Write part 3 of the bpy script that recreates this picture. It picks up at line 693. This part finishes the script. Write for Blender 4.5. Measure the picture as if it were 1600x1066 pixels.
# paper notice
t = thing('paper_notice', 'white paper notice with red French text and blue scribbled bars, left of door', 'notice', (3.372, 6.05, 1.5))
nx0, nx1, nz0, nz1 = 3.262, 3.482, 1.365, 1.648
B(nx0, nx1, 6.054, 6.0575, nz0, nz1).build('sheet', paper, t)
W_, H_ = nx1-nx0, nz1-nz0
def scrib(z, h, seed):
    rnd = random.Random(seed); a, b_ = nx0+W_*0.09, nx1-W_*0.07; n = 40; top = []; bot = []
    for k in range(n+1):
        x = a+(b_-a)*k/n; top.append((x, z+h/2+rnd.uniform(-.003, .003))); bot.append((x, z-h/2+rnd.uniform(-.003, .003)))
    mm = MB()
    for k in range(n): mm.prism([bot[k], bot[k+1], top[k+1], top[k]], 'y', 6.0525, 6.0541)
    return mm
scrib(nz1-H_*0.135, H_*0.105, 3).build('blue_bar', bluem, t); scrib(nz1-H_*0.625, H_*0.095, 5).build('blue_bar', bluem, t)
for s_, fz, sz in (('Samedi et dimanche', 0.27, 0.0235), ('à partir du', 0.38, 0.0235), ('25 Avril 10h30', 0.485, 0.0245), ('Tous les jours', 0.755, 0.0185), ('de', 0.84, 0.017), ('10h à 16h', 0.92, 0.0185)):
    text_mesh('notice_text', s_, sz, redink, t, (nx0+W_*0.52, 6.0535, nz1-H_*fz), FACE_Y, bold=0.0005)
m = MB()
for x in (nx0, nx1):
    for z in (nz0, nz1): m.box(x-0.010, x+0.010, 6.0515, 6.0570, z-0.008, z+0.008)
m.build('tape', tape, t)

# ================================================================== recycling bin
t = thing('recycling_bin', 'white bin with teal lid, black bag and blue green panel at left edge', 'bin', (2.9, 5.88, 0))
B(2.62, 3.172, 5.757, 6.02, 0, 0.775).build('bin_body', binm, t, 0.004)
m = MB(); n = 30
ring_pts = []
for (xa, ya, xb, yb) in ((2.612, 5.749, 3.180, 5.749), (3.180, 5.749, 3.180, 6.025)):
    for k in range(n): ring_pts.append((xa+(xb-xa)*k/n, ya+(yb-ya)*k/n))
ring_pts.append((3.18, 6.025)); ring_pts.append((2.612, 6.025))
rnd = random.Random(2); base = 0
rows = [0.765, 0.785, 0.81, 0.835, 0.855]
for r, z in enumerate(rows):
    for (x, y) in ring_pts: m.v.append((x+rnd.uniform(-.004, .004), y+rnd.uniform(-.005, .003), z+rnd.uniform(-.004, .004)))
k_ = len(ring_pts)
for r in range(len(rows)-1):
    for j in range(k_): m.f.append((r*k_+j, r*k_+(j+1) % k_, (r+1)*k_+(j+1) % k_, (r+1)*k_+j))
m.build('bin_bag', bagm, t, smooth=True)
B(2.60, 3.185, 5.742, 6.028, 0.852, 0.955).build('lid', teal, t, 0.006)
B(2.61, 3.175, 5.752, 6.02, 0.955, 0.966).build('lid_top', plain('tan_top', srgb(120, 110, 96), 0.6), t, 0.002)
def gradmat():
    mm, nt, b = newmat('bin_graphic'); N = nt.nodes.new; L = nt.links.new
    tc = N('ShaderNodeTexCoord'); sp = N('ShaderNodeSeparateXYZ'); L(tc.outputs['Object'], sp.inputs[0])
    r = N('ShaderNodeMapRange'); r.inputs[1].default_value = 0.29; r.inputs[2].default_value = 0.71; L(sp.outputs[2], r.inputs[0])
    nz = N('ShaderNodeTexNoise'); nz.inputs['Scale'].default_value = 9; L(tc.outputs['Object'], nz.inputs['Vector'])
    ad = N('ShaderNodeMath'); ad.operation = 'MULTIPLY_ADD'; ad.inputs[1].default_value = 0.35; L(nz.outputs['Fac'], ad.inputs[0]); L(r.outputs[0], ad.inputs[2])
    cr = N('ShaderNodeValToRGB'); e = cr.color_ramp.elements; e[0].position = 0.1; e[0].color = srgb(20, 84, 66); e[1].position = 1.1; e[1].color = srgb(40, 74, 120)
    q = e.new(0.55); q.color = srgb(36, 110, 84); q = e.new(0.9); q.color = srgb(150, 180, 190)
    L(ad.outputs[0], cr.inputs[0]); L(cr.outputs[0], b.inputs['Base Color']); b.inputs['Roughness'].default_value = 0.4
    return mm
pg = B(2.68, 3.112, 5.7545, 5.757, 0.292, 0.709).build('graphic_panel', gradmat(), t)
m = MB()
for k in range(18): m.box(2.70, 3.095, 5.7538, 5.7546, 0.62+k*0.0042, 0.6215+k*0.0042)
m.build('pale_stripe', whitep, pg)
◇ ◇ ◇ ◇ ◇
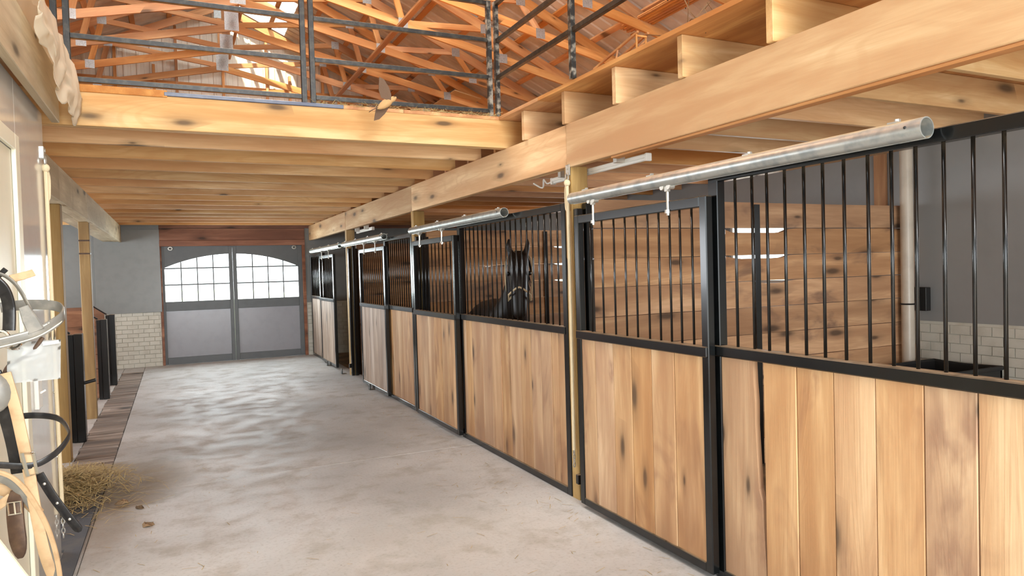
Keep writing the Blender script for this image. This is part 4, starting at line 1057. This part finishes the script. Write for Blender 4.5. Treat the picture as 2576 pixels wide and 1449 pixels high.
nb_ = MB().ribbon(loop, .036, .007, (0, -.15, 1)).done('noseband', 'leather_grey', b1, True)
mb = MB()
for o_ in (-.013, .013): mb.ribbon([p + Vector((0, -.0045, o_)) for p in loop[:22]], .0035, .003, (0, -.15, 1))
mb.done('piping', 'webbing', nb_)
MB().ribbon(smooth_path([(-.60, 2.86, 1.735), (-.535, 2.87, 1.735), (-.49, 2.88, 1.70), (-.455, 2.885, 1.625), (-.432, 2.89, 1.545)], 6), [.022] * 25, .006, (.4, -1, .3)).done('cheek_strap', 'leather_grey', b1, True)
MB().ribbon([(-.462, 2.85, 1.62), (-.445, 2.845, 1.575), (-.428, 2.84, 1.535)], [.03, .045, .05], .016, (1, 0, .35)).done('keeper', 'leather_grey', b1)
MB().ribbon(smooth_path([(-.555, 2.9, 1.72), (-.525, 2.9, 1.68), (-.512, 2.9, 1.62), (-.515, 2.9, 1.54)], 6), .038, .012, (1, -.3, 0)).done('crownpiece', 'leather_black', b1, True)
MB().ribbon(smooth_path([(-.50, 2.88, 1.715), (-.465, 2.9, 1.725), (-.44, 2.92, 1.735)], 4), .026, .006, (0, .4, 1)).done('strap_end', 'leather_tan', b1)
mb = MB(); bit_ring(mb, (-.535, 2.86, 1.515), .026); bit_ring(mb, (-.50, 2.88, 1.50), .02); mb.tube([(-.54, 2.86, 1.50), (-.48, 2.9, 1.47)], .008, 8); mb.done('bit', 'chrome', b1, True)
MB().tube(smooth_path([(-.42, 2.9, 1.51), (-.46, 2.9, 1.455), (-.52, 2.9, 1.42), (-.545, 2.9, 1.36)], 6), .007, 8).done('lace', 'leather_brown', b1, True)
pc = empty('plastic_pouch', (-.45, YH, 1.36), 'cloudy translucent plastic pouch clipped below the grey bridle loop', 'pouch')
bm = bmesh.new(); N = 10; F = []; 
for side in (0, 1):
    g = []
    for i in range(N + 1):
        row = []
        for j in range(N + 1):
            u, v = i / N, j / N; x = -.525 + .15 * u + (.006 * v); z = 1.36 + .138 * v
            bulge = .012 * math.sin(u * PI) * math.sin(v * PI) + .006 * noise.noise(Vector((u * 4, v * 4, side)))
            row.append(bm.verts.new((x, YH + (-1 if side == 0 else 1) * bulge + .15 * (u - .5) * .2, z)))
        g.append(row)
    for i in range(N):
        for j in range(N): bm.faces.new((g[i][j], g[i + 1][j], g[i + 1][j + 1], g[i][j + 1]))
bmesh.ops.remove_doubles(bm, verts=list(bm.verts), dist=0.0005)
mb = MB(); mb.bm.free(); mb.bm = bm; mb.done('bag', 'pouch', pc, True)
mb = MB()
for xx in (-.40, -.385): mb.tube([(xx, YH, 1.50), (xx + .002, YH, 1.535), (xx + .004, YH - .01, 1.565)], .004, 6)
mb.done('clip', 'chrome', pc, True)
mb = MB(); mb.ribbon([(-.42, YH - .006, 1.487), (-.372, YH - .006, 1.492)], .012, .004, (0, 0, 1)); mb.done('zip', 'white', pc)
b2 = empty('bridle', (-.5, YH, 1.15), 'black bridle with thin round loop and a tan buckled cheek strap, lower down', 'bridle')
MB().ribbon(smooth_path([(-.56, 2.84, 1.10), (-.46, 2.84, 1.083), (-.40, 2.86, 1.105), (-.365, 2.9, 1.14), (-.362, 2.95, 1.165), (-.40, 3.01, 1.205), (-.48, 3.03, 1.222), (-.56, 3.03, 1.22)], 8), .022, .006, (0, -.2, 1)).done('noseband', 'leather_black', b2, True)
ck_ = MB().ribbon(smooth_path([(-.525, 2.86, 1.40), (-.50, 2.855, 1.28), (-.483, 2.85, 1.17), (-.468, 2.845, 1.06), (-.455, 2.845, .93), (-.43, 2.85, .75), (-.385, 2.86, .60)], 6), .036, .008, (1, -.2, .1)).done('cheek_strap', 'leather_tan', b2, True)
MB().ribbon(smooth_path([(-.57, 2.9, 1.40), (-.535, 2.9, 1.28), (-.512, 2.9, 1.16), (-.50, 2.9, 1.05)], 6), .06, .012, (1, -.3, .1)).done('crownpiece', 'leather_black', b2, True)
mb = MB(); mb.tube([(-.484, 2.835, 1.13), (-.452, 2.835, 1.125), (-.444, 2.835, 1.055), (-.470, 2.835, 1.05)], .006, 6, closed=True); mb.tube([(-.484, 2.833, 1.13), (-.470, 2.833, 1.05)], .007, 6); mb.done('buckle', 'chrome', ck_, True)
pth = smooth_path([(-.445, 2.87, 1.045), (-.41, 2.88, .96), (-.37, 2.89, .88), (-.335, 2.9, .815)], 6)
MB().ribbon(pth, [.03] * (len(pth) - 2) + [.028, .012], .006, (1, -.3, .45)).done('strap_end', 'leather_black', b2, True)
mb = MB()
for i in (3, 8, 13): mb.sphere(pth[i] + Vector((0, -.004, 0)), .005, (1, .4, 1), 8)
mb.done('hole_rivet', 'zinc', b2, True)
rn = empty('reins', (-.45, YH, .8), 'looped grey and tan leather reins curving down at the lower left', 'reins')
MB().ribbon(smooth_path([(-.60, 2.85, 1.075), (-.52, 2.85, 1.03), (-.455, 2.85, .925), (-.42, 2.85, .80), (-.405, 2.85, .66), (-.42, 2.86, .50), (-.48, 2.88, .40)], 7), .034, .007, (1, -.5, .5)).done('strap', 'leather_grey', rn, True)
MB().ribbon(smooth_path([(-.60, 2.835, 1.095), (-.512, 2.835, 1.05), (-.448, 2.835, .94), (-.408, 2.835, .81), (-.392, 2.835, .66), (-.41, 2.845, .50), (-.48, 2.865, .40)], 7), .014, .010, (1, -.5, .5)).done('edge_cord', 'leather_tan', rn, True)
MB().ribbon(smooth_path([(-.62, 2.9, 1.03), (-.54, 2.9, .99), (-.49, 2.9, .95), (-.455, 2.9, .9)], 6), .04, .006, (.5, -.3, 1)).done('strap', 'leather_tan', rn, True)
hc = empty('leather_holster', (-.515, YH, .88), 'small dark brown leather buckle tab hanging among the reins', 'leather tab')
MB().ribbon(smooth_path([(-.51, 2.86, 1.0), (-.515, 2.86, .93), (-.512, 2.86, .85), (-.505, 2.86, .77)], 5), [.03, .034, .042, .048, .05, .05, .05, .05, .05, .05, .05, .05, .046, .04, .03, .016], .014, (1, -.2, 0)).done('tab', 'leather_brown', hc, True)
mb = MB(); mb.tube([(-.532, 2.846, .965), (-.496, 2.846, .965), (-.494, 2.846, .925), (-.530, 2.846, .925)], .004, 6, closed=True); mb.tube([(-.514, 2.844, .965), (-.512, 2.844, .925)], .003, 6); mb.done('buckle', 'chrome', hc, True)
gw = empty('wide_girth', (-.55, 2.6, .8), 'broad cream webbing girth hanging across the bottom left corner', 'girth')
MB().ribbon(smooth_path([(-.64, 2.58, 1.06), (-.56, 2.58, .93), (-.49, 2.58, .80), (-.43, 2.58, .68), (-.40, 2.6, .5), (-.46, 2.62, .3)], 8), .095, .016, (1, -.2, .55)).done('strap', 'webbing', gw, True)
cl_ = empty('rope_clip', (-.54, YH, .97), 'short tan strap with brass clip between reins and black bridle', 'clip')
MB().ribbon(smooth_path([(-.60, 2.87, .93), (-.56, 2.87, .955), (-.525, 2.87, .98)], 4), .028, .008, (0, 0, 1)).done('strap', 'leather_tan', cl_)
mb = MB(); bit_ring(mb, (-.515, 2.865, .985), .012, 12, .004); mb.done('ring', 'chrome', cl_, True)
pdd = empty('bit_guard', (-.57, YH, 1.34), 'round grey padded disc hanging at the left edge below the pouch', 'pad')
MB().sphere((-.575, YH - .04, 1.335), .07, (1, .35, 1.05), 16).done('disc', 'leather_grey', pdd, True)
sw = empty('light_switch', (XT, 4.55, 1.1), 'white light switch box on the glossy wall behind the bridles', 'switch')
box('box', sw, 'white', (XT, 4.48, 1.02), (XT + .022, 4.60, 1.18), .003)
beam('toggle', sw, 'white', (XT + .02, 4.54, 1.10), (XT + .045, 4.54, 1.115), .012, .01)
◇ ◇ ◇ ◇ ◇
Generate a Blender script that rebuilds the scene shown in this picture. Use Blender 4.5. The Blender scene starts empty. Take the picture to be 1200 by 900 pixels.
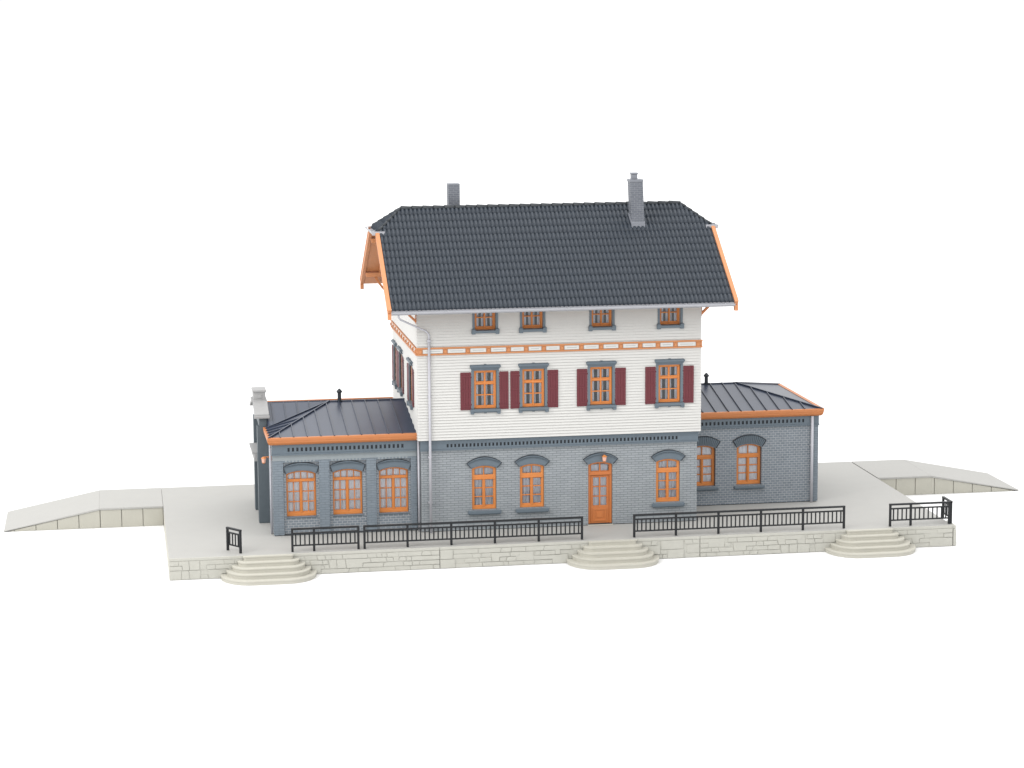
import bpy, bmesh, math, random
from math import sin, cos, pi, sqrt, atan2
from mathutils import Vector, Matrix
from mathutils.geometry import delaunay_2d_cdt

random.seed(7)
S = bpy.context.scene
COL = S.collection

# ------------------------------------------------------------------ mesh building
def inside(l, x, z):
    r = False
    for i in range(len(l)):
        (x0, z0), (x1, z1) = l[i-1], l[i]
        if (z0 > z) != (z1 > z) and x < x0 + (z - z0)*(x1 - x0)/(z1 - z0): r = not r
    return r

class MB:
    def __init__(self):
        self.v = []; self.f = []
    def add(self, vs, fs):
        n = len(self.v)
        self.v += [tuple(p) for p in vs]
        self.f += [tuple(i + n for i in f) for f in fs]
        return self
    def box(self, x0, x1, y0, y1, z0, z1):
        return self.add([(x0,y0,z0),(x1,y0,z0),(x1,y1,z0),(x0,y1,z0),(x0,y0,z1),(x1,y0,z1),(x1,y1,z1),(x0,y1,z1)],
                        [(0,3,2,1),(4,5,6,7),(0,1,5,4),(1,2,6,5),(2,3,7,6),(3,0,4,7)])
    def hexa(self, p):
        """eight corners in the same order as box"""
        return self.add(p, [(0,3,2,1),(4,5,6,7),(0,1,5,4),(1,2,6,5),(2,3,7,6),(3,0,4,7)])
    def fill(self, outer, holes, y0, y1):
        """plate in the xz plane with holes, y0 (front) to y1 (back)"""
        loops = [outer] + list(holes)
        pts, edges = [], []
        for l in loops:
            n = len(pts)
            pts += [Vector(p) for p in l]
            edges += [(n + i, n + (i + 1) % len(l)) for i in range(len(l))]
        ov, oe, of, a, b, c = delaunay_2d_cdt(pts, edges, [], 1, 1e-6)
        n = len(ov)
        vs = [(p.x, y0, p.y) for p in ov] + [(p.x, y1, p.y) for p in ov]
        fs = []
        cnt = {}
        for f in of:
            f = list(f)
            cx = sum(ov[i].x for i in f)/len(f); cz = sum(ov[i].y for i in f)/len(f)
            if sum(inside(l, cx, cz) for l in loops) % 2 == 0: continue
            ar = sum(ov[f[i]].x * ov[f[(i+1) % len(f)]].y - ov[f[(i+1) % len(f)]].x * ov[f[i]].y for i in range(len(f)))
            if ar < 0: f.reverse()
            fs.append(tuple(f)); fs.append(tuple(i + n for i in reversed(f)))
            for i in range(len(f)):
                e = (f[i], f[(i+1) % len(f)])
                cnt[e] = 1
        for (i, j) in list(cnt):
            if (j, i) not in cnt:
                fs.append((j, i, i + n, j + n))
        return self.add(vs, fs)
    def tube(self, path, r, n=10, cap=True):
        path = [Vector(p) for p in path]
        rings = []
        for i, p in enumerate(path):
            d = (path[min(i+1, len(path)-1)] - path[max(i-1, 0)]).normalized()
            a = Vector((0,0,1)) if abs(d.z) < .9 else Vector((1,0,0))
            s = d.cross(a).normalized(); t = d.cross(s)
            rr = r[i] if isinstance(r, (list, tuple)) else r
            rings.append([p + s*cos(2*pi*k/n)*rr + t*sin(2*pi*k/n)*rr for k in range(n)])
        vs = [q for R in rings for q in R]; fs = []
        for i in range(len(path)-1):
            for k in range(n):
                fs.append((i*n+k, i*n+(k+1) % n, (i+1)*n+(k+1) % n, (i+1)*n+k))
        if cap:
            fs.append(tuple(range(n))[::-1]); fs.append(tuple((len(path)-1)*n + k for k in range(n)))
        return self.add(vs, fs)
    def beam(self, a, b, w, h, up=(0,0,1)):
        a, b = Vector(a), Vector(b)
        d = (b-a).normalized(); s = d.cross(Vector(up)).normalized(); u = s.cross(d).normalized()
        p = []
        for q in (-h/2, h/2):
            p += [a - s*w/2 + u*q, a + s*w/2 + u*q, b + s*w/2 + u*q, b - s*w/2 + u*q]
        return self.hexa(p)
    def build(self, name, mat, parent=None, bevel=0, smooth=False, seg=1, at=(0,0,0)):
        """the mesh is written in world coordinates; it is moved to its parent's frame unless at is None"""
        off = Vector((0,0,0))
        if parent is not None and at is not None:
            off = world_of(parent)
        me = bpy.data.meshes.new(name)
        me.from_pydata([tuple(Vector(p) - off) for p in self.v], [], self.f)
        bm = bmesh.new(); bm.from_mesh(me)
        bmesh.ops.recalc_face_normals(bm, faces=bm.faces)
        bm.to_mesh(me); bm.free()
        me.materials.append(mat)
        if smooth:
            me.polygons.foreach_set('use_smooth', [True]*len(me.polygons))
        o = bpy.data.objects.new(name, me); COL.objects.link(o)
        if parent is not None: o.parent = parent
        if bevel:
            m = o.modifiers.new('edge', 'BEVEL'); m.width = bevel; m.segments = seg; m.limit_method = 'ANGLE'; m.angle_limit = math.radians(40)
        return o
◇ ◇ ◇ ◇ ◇
WHAT TO PRODUCE: Looking at the records above, report how many lines contain the word "scene". Answer with the number only.

EXERCISE SOLUTION: 2